I Use 100% of My Brain and You Can Too! The Nature of Pervasive Myths

Musing

I’m currently reading Adam Grant’s Hidden Potential, which has been quite enjoyable so far.  One data point from the book, however, stands out.  The popular educational belief that each of us has a preferred learning style (e.g. audio, visual, kinetic, etc), is a myth unsupported by any experimentally based evidence.  Fascinating as that is, what really interests me is how the study proving that came out in 2008, yet I have had multiple instances since then in professional environments where the learning styles myth was pushed as fact. 

Myths like this have a pervasive nature to them that’s hard to dislodge.  Six years after it was disproven, a survey of British teachers showed 96% of them still believed in it.  If those in charge of teaching—theoretically those most likely to update their thoughts on learning techniques based on the most recent evidence—are still misled, what does that say for the rest of us?  Heaven knows there are a plethora of myths out there still taken as gospel by most of us: left brain-right brain distinctions, classical music makes babies smarter, people only use 10% of their brains, opposites attract, and cardio kills gains.
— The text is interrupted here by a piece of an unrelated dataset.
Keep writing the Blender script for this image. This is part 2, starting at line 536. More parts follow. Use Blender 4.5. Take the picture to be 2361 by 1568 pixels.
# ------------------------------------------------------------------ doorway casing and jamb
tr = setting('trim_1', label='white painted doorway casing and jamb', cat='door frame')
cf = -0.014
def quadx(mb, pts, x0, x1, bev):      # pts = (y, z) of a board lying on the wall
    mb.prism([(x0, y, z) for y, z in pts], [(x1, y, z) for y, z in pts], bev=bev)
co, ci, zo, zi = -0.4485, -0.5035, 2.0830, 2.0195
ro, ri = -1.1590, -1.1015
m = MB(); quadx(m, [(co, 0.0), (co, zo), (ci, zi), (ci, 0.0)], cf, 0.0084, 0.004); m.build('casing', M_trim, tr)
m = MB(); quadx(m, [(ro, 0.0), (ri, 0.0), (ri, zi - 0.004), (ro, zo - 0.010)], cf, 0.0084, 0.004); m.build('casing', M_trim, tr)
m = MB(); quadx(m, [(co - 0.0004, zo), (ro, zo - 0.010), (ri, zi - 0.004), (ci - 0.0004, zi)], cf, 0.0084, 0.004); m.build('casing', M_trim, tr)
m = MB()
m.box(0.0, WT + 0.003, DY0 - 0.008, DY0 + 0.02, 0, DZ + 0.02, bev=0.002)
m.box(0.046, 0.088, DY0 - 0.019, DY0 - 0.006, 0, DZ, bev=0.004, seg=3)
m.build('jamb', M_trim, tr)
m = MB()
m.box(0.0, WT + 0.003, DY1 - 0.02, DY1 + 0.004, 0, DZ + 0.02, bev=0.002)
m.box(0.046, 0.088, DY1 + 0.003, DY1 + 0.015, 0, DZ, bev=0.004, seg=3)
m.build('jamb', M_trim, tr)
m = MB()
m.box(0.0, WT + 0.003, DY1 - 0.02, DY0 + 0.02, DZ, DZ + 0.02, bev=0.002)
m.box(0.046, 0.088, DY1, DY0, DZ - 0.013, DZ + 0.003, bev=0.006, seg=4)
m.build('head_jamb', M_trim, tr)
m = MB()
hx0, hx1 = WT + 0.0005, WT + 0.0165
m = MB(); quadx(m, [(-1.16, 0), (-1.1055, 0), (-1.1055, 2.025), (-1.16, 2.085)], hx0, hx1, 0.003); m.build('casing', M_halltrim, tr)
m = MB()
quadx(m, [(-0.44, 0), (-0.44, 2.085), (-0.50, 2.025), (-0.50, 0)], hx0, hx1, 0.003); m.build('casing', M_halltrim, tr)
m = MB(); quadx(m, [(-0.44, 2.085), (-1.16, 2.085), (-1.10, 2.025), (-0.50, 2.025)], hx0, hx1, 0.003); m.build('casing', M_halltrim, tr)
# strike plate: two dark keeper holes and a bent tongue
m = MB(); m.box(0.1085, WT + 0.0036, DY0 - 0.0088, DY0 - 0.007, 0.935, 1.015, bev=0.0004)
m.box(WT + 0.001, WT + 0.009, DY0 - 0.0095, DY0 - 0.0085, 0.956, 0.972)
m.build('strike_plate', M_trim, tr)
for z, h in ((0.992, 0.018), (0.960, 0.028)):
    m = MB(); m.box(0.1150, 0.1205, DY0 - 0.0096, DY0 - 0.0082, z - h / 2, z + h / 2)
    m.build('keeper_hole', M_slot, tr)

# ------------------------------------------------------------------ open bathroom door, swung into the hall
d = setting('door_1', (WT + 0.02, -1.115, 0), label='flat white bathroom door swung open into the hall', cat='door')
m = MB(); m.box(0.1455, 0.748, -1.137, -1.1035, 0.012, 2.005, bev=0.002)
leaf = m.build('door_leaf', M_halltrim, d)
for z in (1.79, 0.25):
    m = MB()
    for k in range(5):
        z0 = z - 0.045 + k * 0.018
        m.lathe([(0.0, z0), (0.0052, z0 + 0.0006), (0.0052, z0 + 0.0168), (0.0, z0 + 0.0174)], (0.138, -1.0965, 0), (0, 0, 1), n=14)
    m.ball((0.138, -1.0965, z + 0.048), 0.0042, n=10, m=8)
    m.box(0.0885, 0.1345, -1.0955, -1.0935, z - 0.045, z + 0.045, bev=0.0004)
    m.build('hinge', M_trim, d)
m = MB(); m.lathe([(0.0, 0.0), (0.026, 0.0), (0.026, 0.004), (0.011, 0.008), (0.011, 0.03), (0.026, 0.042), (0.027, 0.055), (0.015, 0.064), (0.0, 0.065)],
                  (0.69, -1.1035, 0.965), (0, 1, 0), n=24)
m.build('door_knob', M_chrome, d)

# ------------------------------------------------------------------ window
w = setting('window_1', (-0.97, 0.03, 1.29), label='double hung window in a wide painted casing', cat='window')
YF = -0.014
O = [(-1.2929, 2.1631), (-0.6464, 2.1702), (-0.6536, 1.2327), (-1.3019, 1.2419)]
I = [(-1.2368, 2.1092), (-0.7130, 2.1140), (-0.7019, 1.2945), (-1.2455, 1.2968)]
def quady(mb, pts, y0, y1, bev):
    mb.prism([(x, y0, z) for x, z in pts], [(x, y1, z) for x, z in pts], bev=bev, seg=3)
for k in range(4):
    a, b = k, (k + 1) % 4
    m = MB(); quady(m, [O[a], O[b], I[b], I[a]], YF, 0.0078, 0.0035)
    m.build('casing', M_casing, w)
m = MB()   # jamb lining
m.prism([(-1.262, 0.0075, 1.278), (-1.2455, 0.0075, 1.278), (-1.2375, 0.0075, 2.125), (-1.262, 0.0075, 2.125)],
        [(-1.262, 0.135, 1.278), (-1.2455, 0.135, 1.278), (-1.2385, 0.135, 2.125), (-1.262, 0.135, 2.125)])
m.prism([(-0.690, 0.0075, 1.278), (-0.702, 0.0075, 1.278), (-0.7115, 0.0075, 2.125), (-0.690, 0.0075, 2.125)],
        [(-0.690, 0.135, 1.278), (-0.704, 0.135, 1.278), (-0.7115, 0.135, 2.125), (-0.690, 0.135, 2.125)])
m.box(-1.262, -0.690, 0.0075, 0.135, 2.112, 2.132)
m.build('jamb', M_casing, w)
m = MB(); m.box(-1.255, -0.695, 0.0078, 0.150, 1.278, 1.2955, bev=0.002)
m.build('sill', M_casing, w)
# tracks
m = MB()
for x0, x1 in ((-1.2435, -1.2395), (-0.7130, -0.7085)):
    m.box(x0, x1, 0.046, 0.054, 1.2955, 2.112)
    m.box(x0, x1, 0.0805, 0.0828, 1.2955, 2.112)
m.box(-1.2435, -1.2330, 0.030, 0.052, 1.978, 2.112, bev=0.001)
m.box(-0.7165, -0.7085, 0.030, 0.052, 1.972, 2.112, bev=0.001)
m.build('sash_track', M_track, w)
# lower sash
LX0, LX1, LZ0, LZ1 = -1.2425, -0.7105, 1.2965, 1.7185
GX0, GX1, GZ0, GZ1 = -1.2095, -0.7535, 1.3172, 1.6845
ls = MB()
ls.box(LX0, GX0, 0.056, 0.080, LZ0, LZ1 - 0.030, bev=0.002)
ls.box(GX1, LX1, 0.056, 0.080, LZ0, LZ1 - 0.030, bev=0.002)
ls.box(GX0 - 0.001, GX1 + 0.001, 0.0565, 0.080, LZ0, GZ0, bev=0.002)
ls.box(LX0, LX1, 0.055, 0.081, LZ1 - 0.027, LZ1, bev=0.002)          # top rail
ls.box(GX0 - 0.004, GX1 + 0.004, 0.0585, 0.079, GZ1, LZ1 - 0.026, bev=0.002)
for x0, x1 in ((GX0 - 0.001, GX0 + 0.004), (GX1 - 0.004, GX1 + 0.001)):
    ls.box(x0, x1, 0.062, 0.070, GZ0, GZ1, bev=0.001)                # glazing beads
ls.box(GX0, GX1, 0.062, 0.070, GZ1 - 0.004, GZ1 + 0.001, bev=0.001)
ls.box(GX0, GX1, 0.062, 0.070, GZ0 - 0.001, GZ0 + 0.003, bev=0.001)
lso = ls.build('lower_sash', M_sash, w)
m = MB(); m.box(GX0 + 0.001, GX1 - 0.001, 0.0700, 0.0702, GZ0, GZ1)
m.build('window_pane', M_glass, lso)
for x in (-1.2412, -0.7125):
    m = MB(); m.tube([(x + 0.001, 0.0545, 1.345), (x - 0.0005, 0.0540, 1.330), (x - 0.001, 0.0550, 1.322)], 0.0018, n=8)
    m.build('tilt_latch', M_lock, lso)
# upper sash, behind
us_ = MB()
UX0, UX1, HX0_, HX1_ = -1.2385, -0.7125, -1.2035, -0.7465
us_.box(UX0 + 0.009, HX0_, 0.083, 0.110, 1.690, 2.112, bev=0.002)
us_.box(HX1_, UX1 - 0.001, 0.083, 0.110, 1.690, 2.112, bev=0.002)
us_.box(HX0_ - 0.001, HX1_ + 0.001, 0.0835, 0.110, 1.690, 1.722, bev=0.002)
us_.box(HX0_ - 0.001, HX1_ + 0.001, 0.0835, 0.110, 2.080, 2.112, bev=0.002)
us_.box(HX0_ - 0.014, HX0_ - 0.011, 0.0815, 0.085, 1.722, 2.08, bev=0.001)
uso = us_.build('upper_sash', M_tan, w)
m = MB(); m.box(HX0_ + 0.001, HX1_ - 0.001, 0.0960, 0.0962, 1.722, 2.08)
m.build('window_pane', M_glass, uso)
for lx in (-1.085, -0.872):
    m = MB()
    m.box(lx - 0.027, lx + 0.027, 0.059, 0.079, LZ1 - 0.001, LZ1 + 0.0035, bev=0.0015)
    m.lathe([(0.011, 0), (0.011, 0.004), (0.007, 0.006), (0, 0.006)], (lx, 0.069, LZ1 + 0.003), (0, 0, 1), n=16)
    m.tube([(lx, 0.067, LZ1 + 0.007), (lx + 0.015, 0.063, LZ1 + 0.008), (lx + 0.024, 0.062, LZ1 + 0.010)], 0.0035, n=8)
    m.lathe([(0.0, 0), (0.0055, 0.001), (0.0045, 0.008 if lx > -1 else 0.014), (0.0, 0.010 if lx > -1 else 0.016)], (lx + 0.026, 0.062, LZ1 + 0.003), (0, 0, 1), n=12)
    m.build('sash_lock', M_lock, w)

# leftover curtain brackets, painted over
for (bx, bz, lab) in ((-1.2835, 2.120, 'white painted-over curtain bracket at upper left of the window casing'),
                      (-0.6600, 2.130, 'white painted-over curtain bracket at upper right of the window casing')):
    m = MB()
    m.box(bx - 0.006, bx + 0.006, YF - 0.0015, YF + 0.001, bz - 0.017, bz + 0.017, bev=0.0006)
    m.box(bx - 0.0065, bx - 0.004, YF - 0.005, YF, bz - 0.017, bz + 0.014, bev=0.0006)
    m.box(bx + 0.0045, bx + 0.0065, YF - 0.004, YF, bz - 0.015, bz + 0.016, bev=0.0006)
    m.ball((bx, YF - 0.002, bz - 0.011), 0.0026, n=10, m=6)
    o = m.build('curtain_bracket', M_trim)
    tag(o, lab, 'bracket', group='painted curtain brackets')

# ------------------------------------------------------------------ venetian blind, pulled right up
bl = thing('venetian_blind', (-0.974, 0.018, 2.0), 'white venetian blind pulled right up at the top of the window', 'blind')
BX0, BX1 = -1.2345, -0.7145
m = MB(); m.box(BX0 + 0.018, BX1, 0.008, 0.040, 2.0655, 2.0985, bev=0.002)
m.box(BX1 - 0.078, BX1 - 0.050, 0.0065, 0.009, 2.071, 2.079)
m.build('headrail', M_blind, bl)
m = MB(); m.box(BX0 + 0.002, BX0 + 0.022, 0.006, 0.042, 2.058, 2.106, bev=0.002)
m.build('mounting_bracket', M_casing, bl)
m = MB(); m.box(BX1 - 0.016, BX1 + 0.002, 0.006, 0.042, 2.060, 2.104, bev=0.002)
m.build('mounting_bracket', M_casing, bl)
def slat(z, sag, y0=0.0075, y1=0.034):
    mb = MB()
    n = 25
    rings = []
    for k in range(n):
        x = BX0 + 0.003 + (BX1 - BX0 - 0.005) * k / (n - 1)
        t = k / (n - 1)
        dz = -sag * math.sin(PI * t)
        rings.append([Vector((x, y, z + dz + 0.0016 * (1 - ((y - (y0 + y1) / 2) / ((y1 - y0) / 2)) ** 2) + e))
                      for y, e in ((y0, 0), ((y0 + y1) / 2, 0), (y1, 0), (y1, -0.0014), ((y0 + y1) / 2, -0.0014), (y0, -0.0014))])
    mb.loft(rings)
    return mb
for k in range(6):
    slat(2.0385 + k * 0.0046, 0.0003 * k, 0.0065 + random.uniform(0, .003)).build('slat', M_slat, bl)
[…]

There are plenty of reasons myths like this take hold and never let go, but I think the biggest is that we like simple answers to complex problems.  Life is complex and no one wants to dig through the muck to find a “maybe” instead of a definitive answer.  Take the learning styles myth.  Which would you prefer: recognizing that every single learning situation has different context that continually shifts, and you have to adjust your style, effort, and intention to match it…or just say you learn best with pretty pictures and call it a day?

That’s part of why demagogues are so successful—we look at them and think “They’ve got this all figured out, why not support them?”  They offer up simple—and wrong—answers to some of life’s most complex problems, and people go along with it because that’s easier than coming to grips with how much of life is outside of our ability to impact.  That is the true answer to all of this, unfortunately—you have to recognize the vast difference between what you can control and what you wish you could control.  No one says that’s easy, but it’s necessary if you want to avoid falling prey to the latest charlatan with an answer to all of your problems.